ASK
ME

REGISTER
NOW

Romo. Dr. Lili Tjahjadi: Suara Hati Seperti Radar

08/13/2010 00:00:00

Romo Lily

Manusia membutuhkan suara hati, sebab suara hati bisa menjadi pegangan manusia agar bisa survive, membuat keputusan, dan menghadapi tantangan. Selain itu, suara hati seperti yang bisa mengarahkan manusia dalam bertindak setiap hari, demikian kata Pastor Dr.

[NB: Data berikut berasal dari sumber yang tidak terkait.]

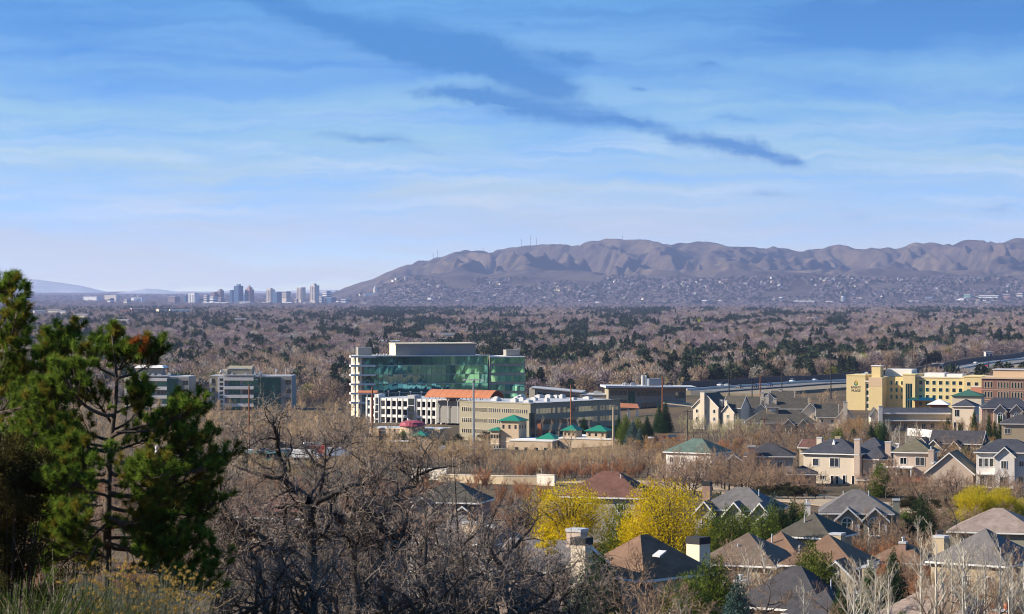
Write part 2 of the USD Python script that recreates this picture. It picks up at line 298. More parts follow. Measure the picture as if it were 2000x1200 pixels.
M_hill = usdkit.material(stage, '/World/Looks/hillside', n, [('g.position', 'a.vector'), ('g.position', 'c.vector'), ('a.fac', 'r.fac'), ('c.fac', 'h.fac'), ('r.color', 'm.color1'), ('h.color', 'm.color2'), ('m.color', 'p.base_color')], surface='p.BSDF')
structure('mountain_ridge', (np.stack([MX, MY, MZ], -1).reshape(-1, 3), mq), M_hill, smooth=True)

# the faint ranges at the left end of the plain
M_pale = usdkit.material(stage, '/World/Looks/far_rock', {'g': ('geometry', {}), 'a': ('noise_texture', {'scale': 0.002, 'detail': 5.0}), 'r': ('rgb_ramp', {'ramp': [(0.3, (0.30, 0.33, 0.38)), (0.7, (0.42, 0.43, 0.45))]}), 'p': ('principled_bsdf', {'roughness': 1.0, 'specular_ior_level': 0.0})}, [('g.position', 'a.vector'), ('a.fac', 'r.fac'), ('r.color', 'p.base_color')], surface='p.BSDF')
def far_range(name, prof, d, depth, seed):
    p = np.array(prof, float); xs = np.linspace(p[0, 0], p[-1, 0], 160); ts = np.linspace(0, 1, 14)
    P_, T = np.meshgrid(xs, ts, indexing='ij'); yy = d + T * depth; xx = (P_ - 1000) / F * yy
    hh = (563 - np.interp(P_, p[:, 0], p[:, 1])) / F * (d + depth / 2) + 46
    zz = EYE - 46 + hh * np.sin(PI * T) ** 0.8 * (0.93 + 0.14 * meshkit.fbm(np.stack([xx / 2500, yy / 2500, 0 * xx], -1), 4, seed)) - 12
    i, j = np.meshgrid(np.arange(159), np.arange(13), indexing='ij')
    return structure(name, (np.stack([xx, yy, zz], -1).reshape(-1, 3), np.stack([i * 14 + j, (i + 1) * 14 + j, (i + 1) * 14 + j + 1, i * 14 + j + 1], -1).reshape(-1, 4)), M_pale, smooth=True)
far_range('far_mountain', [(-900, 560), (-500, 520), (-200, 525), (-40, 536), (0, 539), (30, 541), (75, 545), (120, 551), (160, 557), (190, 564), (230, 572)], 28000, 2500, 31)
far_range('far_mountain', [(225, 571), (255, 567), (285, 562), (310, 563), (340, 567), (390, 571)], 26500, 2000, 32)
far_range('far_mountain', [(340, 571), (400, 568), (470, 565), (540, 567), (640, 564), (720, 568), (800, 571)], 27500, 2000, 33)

# ------------------------------------------------------------------ haze
HAZE = 2.8e-5
hz = MB().box(-26000, 26000, -3000, 33000, EYE - 130, EYE + 720)
M_haze = usdkit.material(stage, '/World/Looks/haze', {'v': ('principled_volume', {'color': (0.49, 0.60, 0.98), 'density': HAZE, 'anisotropy': 0.2})}, [], volume='v.volume')
structure('haze', hz, M_haze, kind='stuff')
# ------------------------------------------------------------------ tree shapes
def slivers(rng, n, rx, rz, cz, ln, w, up=0.5, shell=0.35, cone=None):
    """Thin three-cornered twig sprays or needle fans spread through a crown's volume, pointing outwards and up."""
    p = rng.normal(size=(n, 3)); p /= np.linalg.norm(p, axis=1, keepdims=True)
    r = shell + (1 - shell) * rng.random(n) ** 0.5
    c = p * r[:, None] * [rx, rx, rz]
    if cone is not None:
        h = (c[:, 2] / rz + 1) / 2; k = np.clip(1 - h, 0.04, 1) ** cone * 1.25; a = rng.random(n) * 2 * PI; q = k * rx * rng.random(n) ** 0.4
        c[:, 0], c[:, 1] = q * np.cos(a), q * np.sin(a); p = np.stack([np.cos(a), np.sin(a), 0 * a], 1)
    lump = 1 + 0.28 * (meshkit.noise(p * 2.3 + rng.random(3) * 9, 1) - 0.5) * 2
    c = c * (lump[:, None] if cone is None else 1) + [0, 0, cz]
    d = p * 0.8 + [0, 0, up] + rng.normal(size=(n, 3)) * 0.45; d /= np.linalg.norm(d, axis=1, keepdims=True)
    s = np.cross(d, rng.normal(size=(n, 3))); s /= np.linalg.norm(s, axis=1, keepdims=True)
    L = ln * (0.6 + 0.8 * rng.random(n))[:, None]; W = w * (0.6 + 0.8 * rng.random(n))[:, None]
    v = np.stack([c - s * W * 0.5 - d * L * 0.4, c + s * W * 0.5 - d * L * 0.4, c + s * W * 0.12 + d * L * 0.6], 1).reshape(-1, 3)
    return v, np.arange(3 * n).reshape(-1, 3)
def far_trunk(h, r, limbs, rng, spread=2.0):
    m = MB().tube([(0, 0, -1), (0, 0, h * 0.45), (0.2, 0.1, h * 0.8)], [r, r * 0.75, r * 0.3], 5)
    for k in range(limbs):
        a = rng.random() * 6.28; z = h * (0.25 + 0.3 * rng.random())
        m.tube([(0, 0, z), (math.cos(a) * spread * 0.5, math.sin(a) * spread * 0.5, z + h * 0.2), (math.cos(a) * spread, math.sin(a) * spread, z + h * 0.42)], [r * 0.5, r * 0.33, r * 0.12], 4)
    return m
rng = np.random.default_rng(7)
T_bark = mat('bark_far', (0.10, 0.08, 0.07), rnd=0.2)
T_purple = leafmat('twigs_purple', (0.215, 0.162, 0.178), 0.38, (0.30, 0.235, 0.21), 0.1)
T_tan = leafmat('twigs_tan', (0.34, 0.26, 0.18), 0.25, (0.26, 0.18, 0.13), 0.1)
T_pale = leafmat('twigs_pale', (0.42, 0.37, 0.30), 0.2, (0.32, 0.28, 0.25), 0.1)
T_rust = leafmat('twigs_rust', (0.20, 0.095, 0.065), 0.25, (0.26, 0.15, 0.08), 0.1)
T_ever = leafmat('needles_far', (0.034, 0.056, 0.034), 0.35, (0.058, 0.07, 0.034), 0.1)
T_yellow = leafmat('catkins_yellow', (0.42, 0.36, 0.035), 0.2, (0.36, 0.38, 0.06), 0.3)
T_olive = leafmat('leaves_olive', (0.13, 0.14, 0.045), 0.25, (0.20, 0.18, 0.06), 0.2)
FAR = {}
def far_kind(key, nm, crown, trunk, cm):
    FAR[key] = (proto('prototype_' + key), [('trunk', trunk, T_bark), (nm, crown, cm)])
    for a, b, c in FAR[key][1]: obj(a, b, c, FAR[key][0])
for k in range(4):
    far_kind(f'purple_{k}', 'crown', slivers(rng, 560, 5.2 + k * 0.4, 4.4 + 0.5 * (k % 2), 7.0, 1.35, 0.38, 0.3), far_trunk(11, 0.3, 5, rng, 3), T_purple)
for k in range(3):
    far_kind(f'tan_{k}', 'crown', slivers(rng, 480, 4.4 + k * 0.5, 5.2, 7.4, 1.6, 0.32, 0.5), far_trunk(12, 0.3, 5, rng, 2.6), T_tan)
for k in range(2):
    far_kind(f'pale_{k}', 'crown', slivers(rng, 460, 4.0 + k, 5.0, 7.2, 1.5, 0.30, 0.5), far_trunk(12, 0.28, 5, rng, 2.6), T_pale)
far_kind('rust_0', 'crown', slivers(rng, 300, 4.0, 3.8, 5.4, 1.8, 0.34, 0.8), far_trunk(8, 0.25, 4, rng, 2), T_rust)
far_kind('conifer_0', 'crown', slivers(rng, 420, 3.6, 6.8, 7.6, 1.7, 0.75, -0.25, cone=0.8), far_trunk(14, 0.3, 0, rng), T_ever)
far_kind('conifer_1', 'crown', slivers(rng, 420, 4.4, 5.8, 6.6, 1.7, 0.8, 0.1, cone=0.55), far_trunk(12, 0.3, 0, rng), T_ever)
far_kind('conifer_2', 'crown', slivers(rng, 380, 4.6, 4.4, 6.6, 1.6, 0.85, 0.3), far_trunk(10, 0.3, 3, rng), T_ever)
far_kind('yellow_0', 'crown', slivers(rng, 420, 4.8, 4.2, 5.4, 1.5, 0.42, 0.3), far_trunk(8, 0.3, 4, rng, 2.6), T_yellow)
far_kind('olive_0', 'crown', slivers(rng, 420, 4.6, 4.6, 5.8, 1.5, 0.5, 0.3), far_trunk(9, 0.3, 4, rng, 2.6), T_olive)

KINDS = list(FAR)
# clear strips and yards where no valley tree stands: the highway and the buildings' plots, in the picture's columns and distances
def hw_axis(d): return np.interp(d, [1250, 1390, 1480, 1560, 1750, 2200, 3000], [30, 96, 139, 177, 272, 417, 672])     # the highway's centre line: x at distance d
_hd = np.linspace(1300, 3000, 400); _hp = hw_axis(_hd) / _hd * F + 1000
def hw_dist(px): return np.interp(px, _hp, _hd)
def keep(px, d, x):
    ok = np.abs(x - hw_axis(d)) > 44
    ok |= (d > 2950)
    hd_ = hw_dist(px); ok &= ~((px > 1330) & (px < 2080) & (d > np.minimum(hd_ - 330, 1500)) & (d < hd_ + 40))
    for (a, b, d0, d1) in CLEAR: ok &= ~((px > a) & (px < b) & (d > d0) & (d < d1))
    return ok
CLEAR = [(660, 1060, 900, 1420), (225, 390, 900, 1420), (395, 590, 1000, 1420), (1020, 1390, 900, 1440), (1640, 1930, 900, 1370), (1900, 2040, 900, 1330), (1340, 1660, 850, 1300)]
def tree_field(n, d0, d1, seed, px0=-260, px1=2260, power=1.0):
    r = np.random.default_rng(seed); d = d0 + (d1 - d0) * r.random(n) ** power; px = px0 + (px1 - px0) * r.random(n)
    x = (px - 1000) / F * d; k = keep(px, d, x); return px[k], d[k], x[k], r
px, d, x, r = tree_field(46000, 1390, 9300, 41)
row = 563 + F * 62 / d; cl = meshkit.fbm(np.stack([px / 42, row / 11, 0 * px], -1), 3, 5) * 0.75 + 0.25 * meshkit.noise(np.stack([px / 260, row / 45, 0 * px], -1), 6)
fine = r.random(len(px))
right = sstep(450, 800, px)
near = 1 - sstep(1500, 2600, d)
kind = np.full(len(px), -1)
ev = fine < np.clip((cl - 0.435) * 4.5, 0.04, 0.95) * (0.5 + 0.55 * right) * (1 - 0.35 * near)
kind[ev] = r.choice([KINDS.index('conifer_0'), KINDS.index('conifer_1'), KINDS.index('conifer_2'), KINDS.index('conifer_2')], ev.sum())
rest = kind < 0; pr = r.random(len(px))
kind[rest] = r.choice([KINDS.index(f'purple_{k}') for k in range(4)], rest.sum())
tn = rest & (pr < 0.16 + 0.5 * near); kind[tn] = r.choice([KINDS.index(f'tan_{k}') for k in range(3)], tn.sum())
pl = rest & (pr > 0.90 - 0.06 * near); kind[pl] = r.choice([KINDS.index('pale_0'), KINDS.index('pale_1')], pl.sum())
ru = rest & (pr > 0.50) & (pr < 0.535); kind[ru] = KINDS.index('rust_0')
oy = rest & (pr > 0.55) & (pr < 0.559); kind[oy] = KINDS.index('yellow_0')
ol = rest & (pr > 0.56) & (pr < 0.63); kind[ol] = KINDS.index('olive_0')
sc = (0.72 + 0.5 * r.random(len(px))) * np.where(ev, 1.12, 1.0); rot = r.random(len(px)) * 6.28
z = ground(x, d)
fam = np.array([k.split('_')[0] for k in KINDS])[kind]
single = np.zeros(len(px), bool)
FAMILY = {'purple': ('bare_tree', 'bare purplish-brown tree in the wooded valley beyond the offices', 'tree', 'bare purplish-brown trees of the wooded valley', 70),
          'tan': ('bare_tree', 'bare tan-twigged tree in the valley wood just beyond the offices', 'tree', 'bare tan trees of the wooded valley', 60),
          'pale': ('bare_tree', 'bare pale silvery-grey tree among darker trees of the wooded valley', 'tree', 'bare pale trees of the wooded valley', 30),
          'rust': ('bare_tree', 'low rust-red bare tree in the wooded valley', 'tree', 'rust-red trees of the wooded valley', 24),
          'conifer': ('evergreen_tree', 'dark green evergreen tree among bare trees of the wooded valley', 'evergreen', 'dark evergreens of the wooded valley', 150),
          'yellow': ('yellow_tree', 'small yellow-blossomed tree among bare trees of the wooded valley', 'tree', 'yellow trees of the wooded valley', 20),
          'olive': ('green_tree', 'olive-green tree in early leaf among bare trees of the wooded valley', 'tree', 'olive-green trees of the wooded valley', 24)}
hidden = ((px > 690) & (px < 1020) & (d < 2100)) | (px < 130) & (d < 2200)
for f, (nm, lab, cat, grp, cap) in FAMILY.items():
    idx = np.nonzero((fam == f) & (px > 5) & (px < 1995) & ~hidden)[0]; idx = idx[np.argsort(d[idx])][:cap]; single[idx] = True
    for i in idx: copy(FAR[KINDS[kind[i]]][0], nm, lab, cat, (x[i], d[i], z[i] - 0.3), rot[i], float(sc[i]), grp)
m_ = ~single
scatter('valley_wood', [FAR[k][1] for k in KINDS], np.stack([x, d, z - 0.3], 1)[m_], rot[m_], sc[m_], kind[m_], 'far-off mixed wood of bare trees and evergreens filling the valley floor')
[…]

Simon Petrus Lili Tjahjadi, Pr saat pembukaan kuliah umum untuk mahasiswa program studi (prodi) Ilmu Pendidikan Teologi di Gedung Fakultas Keguruan dan Ilmu Pendidikan (FKIP), Kamis (12/8).

 

Suara hati merupakan kesadaran akan kewajiban dan tanggung jawab pribadi sebagai manusia dalam situasi konkrit.  Suara hati sebagai suatu kesadaran berarti segala tindakan manusia didasari atas pertimbangan-pertimbangan. Inilah yang membedakan manusia dengan hewan. Hewan tidak memiliki suara hati, tetapi segala tindakannya didorong oleh naluri/insting.

 

Menurut dosen STF Driyarkara ini, suara hati memiliki 3 ciri, mutlak, universal, dan rasional. Suara hati bersifat mutlak karena ia tidak tergantung pada perasaan enak dan tidak enak, untung atau rugi, diterima atau ditolak masyarakat. Sementara universalitas suara hati tampak dari kesadaran bahwa apa yang dalam suara hati, saya sadari sebagai kewajiban saya merupakan kewajiban bagi siapa saja yang berada dalam situasi yang sama dengan saya. Sedangkan ciri rasional dari suara hati muncul karena adanya peluang yang bisa diperdebatkan mengenai suara hati. Persoalan atau penilaian moral merupakan masalah objektif dan memerlukan penalaran akal budi, sehingga bisa dipertanggungjawabkan, didiskusikan, didebat, diberi argumentasi pro atau kontra, dan sebagainya. Sifat debatable suara hati membedakan dirinya dengan perasaan yang sifatnya subyektif dan karena itu tidak bisa diperdebatkan.

 

Pertanyaan yang seringkali muncul, apakah suara hati itu sama dengan suara Tuhan? Menurut Romo Lili, demikian sapaan beliau, di satu sisi suara hati bisa saja bukan suara Tuhan karena suara hati bisa keliru dalam keputusannya (meskipun kekeliruannya dalam hal ini baru diketahui sesudah orang melakukannya alias post factum) sedangkan suara Tuhan tidak pernah keliru. Namun, di sisi lain suara hati juga suara Tuhan karena seperti yang sudah dijelaskan di atas bahwa suara hati itu bersifat mutlak. Dan tidak bisa diasalkan keberlakuannya pada keinginan subjektif melulu (misalnya: keuntungan) atau otoritas pihak luar (seperti: kuasa orang tua). Sifat mutlak inilah yang mengarahkan manusia kepada kehendak Allah. “Kriteria mutu moral kita, juga di hadapan Tuhan, adalah kesetian pada suara hati sendiri, bukan pada asal ikut aturan. Maka setiap orang berkewajiban mengikuti suara hatinya sendiri,” ungkapnya.

 

Di akhir ceramah, dosen yang juga rektor seminari tinggi projo Keuskupan Agung Jakarta (KAJ) berpesan kepada para calon katekis agar bersikap ofensif dan bukan defensif maksudnya seorang katekis harus selalu bersikap positif namun tetap menjaga sikap kritis. Selain itu, seorang katekis harus bersikap respek dengan dirinya sendiri dan orang lain terutama mereka yang miskin (preferential option for the poor), dan yang terakhir menjaga keutuhan ciptaan dan melestarikan lingkungan hidup.